[Data extracted from a collection]
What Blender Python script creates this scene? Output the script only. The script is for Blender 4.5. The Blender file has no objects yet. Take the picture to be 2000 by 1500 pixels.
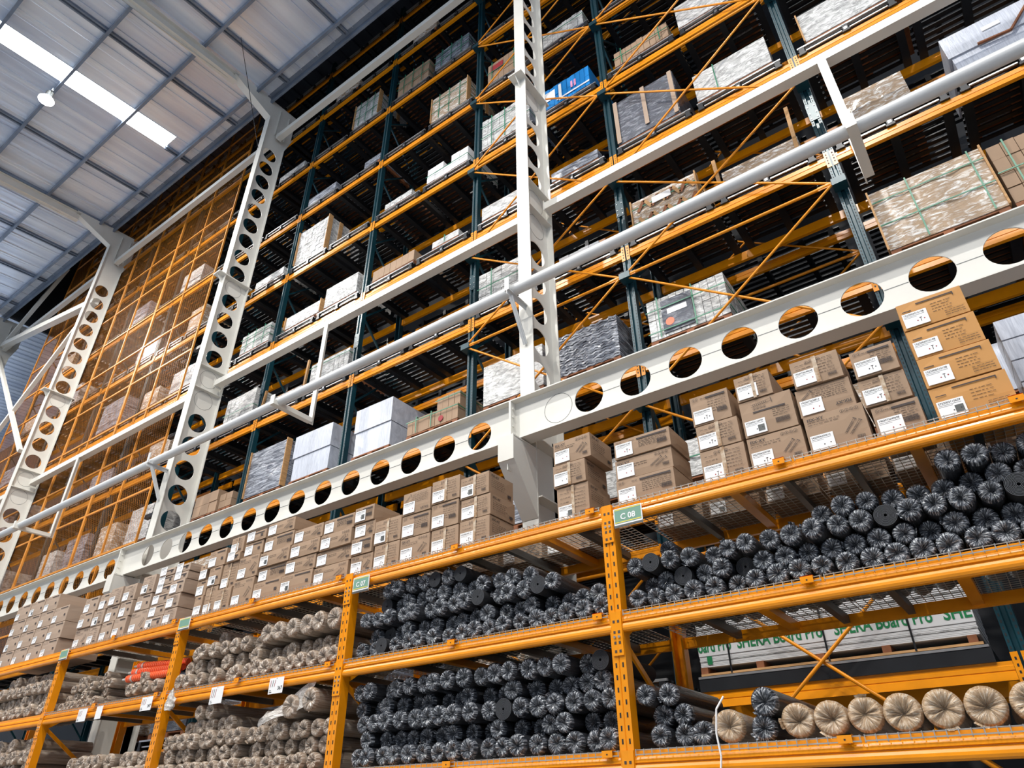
import bpy, math, random
from mathutils import Vector, Matrix
random.seed(11)
R = random.uniform
C = bpy.context.scene.collection
H = 1.6            # eye height; everything below is laid out relative to the eye, then lifted by H at the end
PI = math.pi
ORD = ['first','second','third','fourth','fifth','sixth','seventh','eighth','ninth','tenth','eleventh','twelfth','thirteenth','fourteenth',
       'fifteenth','sixteenth','seventeenth','eighteenth','nineteenth','twentieth','twenty-first','twenty-second','twenty-third','twenty-fourth',
       'twenty-fifth','twenty-sixth','twenty-seventh','twenty-eighth','twenty-ninth','thirtieth']

# ------------------------------------------------------------------ materials
def newmat(name):
    m = bpy.data.materials.new(name); m.use_nodes = True
    nt = m.node_tree
    return m, nt, nt.nodes['Principled BSDF']
def N(nt, kind, **kw):
    n = nt.nodes.new(kind)
    for k, v in kw.items():
        if k in n.inputs: n.inputs[k].default_value = v
        else: setattr(n, k, v)
    return n
def lin(r, g, b):
    f = lambda c: (c/255/12.92) if c/255 <= .04045 else ((c/255+.055)/1.055)**2.4
    return (f(r), f(g), f(b), 1)
def plain(name, col, rough=.5, metal=0, var=.0, scale=8, spec=.5, bump=0, col2=None, stretch=None):
    m, nt, b = newmat(name)
    b.inputs['Roughness'].default_value = rough; b.inputs['Metallic'].default_value = metal
    b.inputs['Specular IOR Level'].default_value = spec
    if var or col2:
        tc = N(nt, 'ShaderNodeTexCoord'); no = N(nt, 'ShaderNodeTexNoise', Scale=scale, Detail=4)
        if stretch:
            mp = N(nt, 'ShaderNodeMapping'); mp.inputs['Scale'].default_value = stretch
            nt.links.new(tc.outputs['Object'], mp.inputs[0]); nt.links.new(mp.outputs[0], no.inputs['Vector'])
        else: nt.links.new(tc.outputs['Object'], no.inputs['Vector'])
        cr = N(nt, 'ShaderNodeValToRGB')
        c2 = col2 or tuple(min(1, c*(1-var)) for c in col[:3]) + (1,)
        cr.color_ramp.elements[0].position = .35; cr.color_ramp.elements[1].position = .68
        cr.color_ramp.elements[0].color = c2; cr.color_ramp.elements[1].color = col
        nt.links.new(no.outputs[0], cr.inputs[0]); nt.links.new(cr.outputs[0], b.inputs['Base Color'])
        if bump:
            bp = N(nt, 'ShaderNodeBump', Strength=bump, Distance=.01)
            nt.links.new(no.outputs[0], bp.inputs['Height']); nt.links.new(bp.outputs[0], b.inputs['Normal'])
    else: b.inputs['Base Color'].default_value = col
    return m
ORANGE = plain('orange_paint', (.84, .29, .002, 1), .30, 0, .12, 6)
ORANGE_D = plain('orange_paint_mesh_frame', (.66, .26, .035, 1), .45, 0, .2, 4)
TEAL = plain('teal_paint', (.007, .048, .066, 1), .33, .1, .25, 3)
WHITE = plain('cream_white_paint', (.68, .665, .61, 1), .4, 0, .07, 2.5)
PIPEW = plain('pale_grey_paint', (.60, .61, .61, 1), .35, 0, .08, 3)
BLACK = plain('black_void', (.004, .004, .005, 1), .6)
DARK = plain('dark_painted_steel', (.016, .018, .022, 1), .4, .3, .3, 5)
SILVER = plain('galvanised_steel', (.62, .63, .64, 1), .3, .8, .2, 9)
WIRE = plain('zinc_wire', (.55, .54, .50, 1), .35, .7, .2, 9)
DGREY = plain('grey_channel_steel', (.13, .135, .13, 1), .45, .5, .2, 4)
WOOD = plain('pine_wood', lin(196, 150, 98), .7, 0, .35, 5, stretch=(1, 1, 8))
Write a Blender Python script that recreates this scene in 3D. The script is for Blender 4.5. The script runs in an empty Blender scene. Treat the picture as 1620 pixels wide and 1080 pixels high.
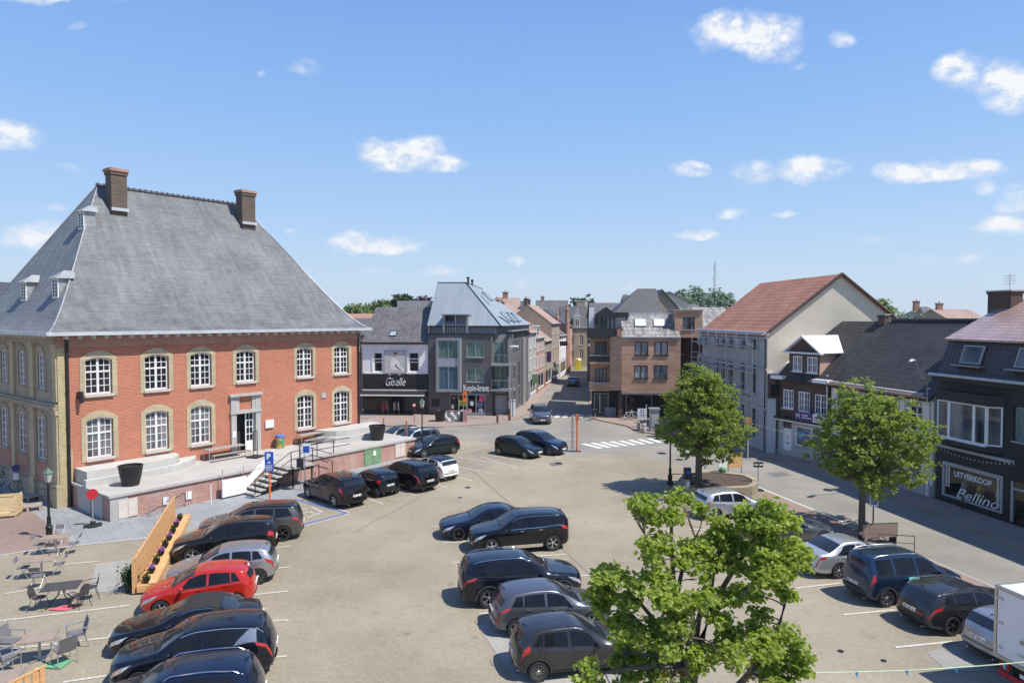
import bpy, bmesh, math, random
from mathutils import Vector, Matrix, noise
from mathutils.bvhtree import BVHTree
R = math.radians
rnd = random.Random(7)
scene = bpy.context.scene
COL = scene.collection
EYE = 10.7
FOC = 1080.0
PITCH = math.atan(37 / 1080)
def ray(px, py):
	u = (px - 810) / FOC
	v = (540 - py) / FOC
	c, s = math.cos(PITCH), math.sin(PITCH)
	return Vector((u, c + v * s, -s + v * c))
def at(px, py, z=0.0):
	d = ray(px, py)
	t = (z - EYE) / d.z
	return Vector((d.x * t, d.y * t, z))
def atY(px, py, Y):
	d = ray(px, py)
	t = Y / d.y
	return Vector((d.x * t, Y, EYE + d.z * t))
class Plane:
	"""a vertical facade plane: local x along it (left to right as seen), y into the building, z up"""
	def __init__(self, p0, d):
		self.p0 = Vector((p0[0], p0[1], 0))
		self.d = Vector((d[0], d[1], 0)).normalized()
		self.n = Vector((-self.d.y, self.d.x, 0))
		self.rot = math.atan2(self.d.y, self.d.x)
		self.M = Matrix.Translation(self.p0) @ Matrix.Rotation(self.rot, 4, 'Z')
	def px(self, px, py, y=0.0):
		r = ray(px, py)
		o = Vector((0, 0, EYE)) - self.p0
		t = (y - o.dot(self.n)) / r.dot(self.n)
		q = o + r * t
		return q.dot(self.d), q.z
	def s(self, px, y=0.0):
		return self.px(px, 540, y)[0]
	def rect(self, x0, x1, y0, y1, y=0.0):
		ym = (y0 + y1) / 2
		s0 = self.px(x0, ym, y)[0]; s1 = self.px(x1, ym, y)[0]
		xm = (x0 + x1) / 2
		z1 = self.px(xm, y0, y)[1]; z0 = self.px(xm, y1, y)[1]
		return s0, s1, z0, z1
	def w(self, s, y, z=0.0):
		return self.M @ Vector((s, y, z))
def plane2(a, b):
	return Plane(a, (b[0] - a[0], b[1] - a[1]))
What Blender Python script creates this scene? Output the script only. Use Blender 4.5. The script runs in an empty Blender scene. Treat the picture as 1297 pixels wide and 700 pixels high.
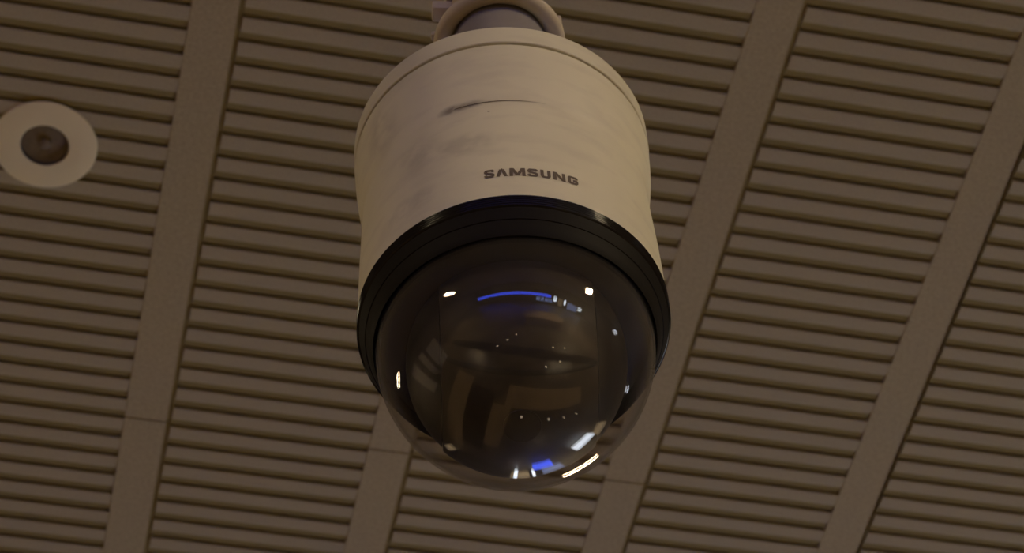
import bpy, bmesh, math, random
from mathutils import Vector, Matrix

random.seed(7)
SC = bpy.context.scene
COL = SC.collection
R = math.radians

# ------------------------------------------------------------------ camera, world, exposure
EYE = 1.6                                   # eye height of the photographer above the hall floor
cam_data = bpy.data.cameras.new('camera')
cam_data.sensor_width = 36.0
cam_data.lens = 89.17
cam_data.dof.use_dof = True
cam_data.dof.focus_distance = 1.53
cam_data.dof.aperture_fstop = 24.0
cam_data.clip_start = 0.05
cam_data.clip_end = 200
cam = bpy.data.objects.new('camera', cam_data)
COL.objects.link(cam)
cam.matrix_world = (Matrix.Translation((0, 0, EYE)) @ Matrix.Rotation(R(-15.553), 4, 'Z')
                    @ Matrix.Rotation(R(142.034), 4, 'X') @ Matrix.Rotation(R(-4.2293), 4, 'Z'))
SC.camera = cam

world = bpy.data.worlds.new('hall_world')
SC.world = world
world.use_nodes = True
world.node_tree.nodes['Background'].inputs[0].default_value = (1.0, 0.78, 0.55, 1)
world.node_tree.nodes['Background'].inputs[1].default_value = 0.01

SC.view_settings.view_transform = 'Standard'
SC.view_settings.look = 'None'
SC.view_settings.gamma = 1.0
SC.view_settings.use_curve_mapping = False
SC.view_settings.exposure = 0.0
SC.cycles.use_denoising = True
SC.cycles.max_bounces = 10
SC.cycles.transparent_max_bounces = 16
SC.cycles.caustics_reflective = False
SC.cycles.caustics_refractive = False
SC.cycles.sample_clamp_indirect = 60.0

LAMP = 98.0                                 # radiance of the lamp diffusers
LAMP_COL = (1.0, 0.78, 0.47)

# ------------------------------------------------------------------ materials
def mat(name, col, rough=0.6, spec=0.4, noise=None, bump=None, metal=0.0):
    """noise = (scale, amount, second colour), bump = (scale, strength)"""
    m = bpy.data.materials.new(name)
    m.use_nodes = True
    nt = m.node_tree
    b = nt.nodes['Principled BSDF']
    b.inputs['Base Color'].default_value = (*col, 1)
    b.inputs['Roughness'].default_value = rough
    b.inputs['Specular IOR Level'].default_value = spec
    b.inputs['Metallic'].default_value = metal
    tc = nt.nodes.new('ShaderNodeTexCoord')
    if noise:
        sc, amt, c2 = noise
        n = nt.nodes.new('ShaderNodeTexNoise')
        n.inputs['Scale'].default_value = sc
        n.inputs['Detail'].default_value = 6
        n.inputs['Roughness'].default_value = 0.65
        nt.links.new(tc.outputs['Object'], n.inputs['Vector'])
        r = nt.nodes.new('ShaderNodeMapRange')
        r.inputs[1].default_value = 0.35
        r.inputs[2].default_value = 0.7
        r.inputs[3].default_value = 0
        r.inputs[4].default_value = amt
        nt.links.new(n.outputs[0], r.inputs[0])
        mx = nt.nodes.new('ShaderNodeMix')
        mx.data_type = 'RGBA'
        mx.inputs[6].default_value = (*col, 1)
        mx.inputs[7].default_value = (*c2, 1)
        nt.links.new(r.outputs[0], mx.inputs[0])
        nt.links.new(mx.outputs[2], b.inputs['Base Color'])
    if bump:
        n2 = nt.nodes.new('ShaderNodeTexNoise')
        n2.inputs['Scale'].default_value = bump[0]
        n2.inputs['Detail'].default_value = 4
        nt.links.new(tc.outputs['Object'], n2.inputs['Vector'])
        bp = nt.nodes.new('ShaderNodeBump')
        bp.inputs['Strength'].default_value = bump[1]
        bp.inputs['Distance'].default_value = 0.001
        nt.links.new(n2.outputs[0], bp.inputs['Height'])
        nt.links.new(bp.outputs[0], b.inputs['Normal'])
    return m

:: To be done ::
Pull every line containing "What" from the data.

:: The result ::
What Blender Python script creates this scene? Output the script only. The script is for Blender 4.5. The Blender file has no objects yet. Take the picture to be 2000 by 1500 pixels.
What Blender Python script creates this scene? Output the script only. Use Blender 4.5. The script runs in an empty Blender scene. Treat the picture as 1297 pixels wide and 700 pixels high.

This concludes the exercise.